Reconciling Europe and National Parliaments: Reflections on Technocracy, Democracy, and Post-Crisis Integration


SUMMARY: I. Introduction: the disconnect between power and legitimacy and the search for “reconciliation” in European integration. – II. Matteo Renzi and Europe’s “soul”: seeking a “large-scale solidarity” to transcend austerity in the Eurozone? – III. “Building Europe without Europeans”? The problem of supranational technocracy as the driver of integration. -IV. Europeanization or Reconciliation? On the “legitimacy resources” of national parliaments and the need for a riserva di legge in European integration. – V. Conclusion: Matteo Renzi, Max Weber, and “the assault of technocracy”.

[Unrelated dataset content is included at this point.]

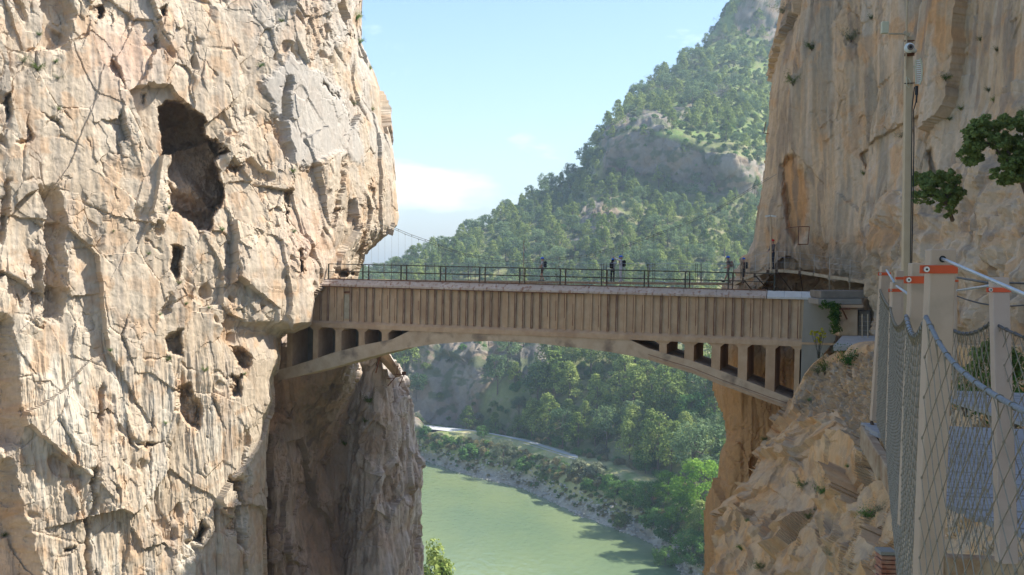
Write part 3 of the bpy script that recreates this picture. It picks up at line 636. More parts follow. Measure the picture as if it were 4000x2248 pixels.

This paper builds on a lecture delivered at the Summer School on “Parliamentary Democracy in Europe” at the LUISS Guido Carli School of Government in Rome on 18 July 2014. The lecture closed the first week of courses on the “Europeanization of National Parliaments.” The paper argues, ultimately, for caution in using the idea of Europeanization to describe the changes in national parliamentary responsibilities and procedures as a consequence of integration.  It asserts, rather, that there is a risk of understating the “legitimacy resources” possessed by national parliaments as the constitutional expression of self-government in the European system.  To make the point, the paper deconstructs some recent statements of the Italian Prime Minister, Matteo Renzi, most importantly his speech before the European Parliament on 2 July 2014, viewed in relation to statements made before the Italian Chamber of Deputies and elsewhere.  Renzi’s line of rhetoric on Europe — notably his quest for Europe’s “soul” and “the meaning of [its] life together” — provides a point of entry into a broader set of reflections on the current state of the integration process, its socio-political/socio-cultural underpinnings, as well as the “reconciliation” between Europe and national parliaments (technocracy and democracy) that is the focus of this lecture.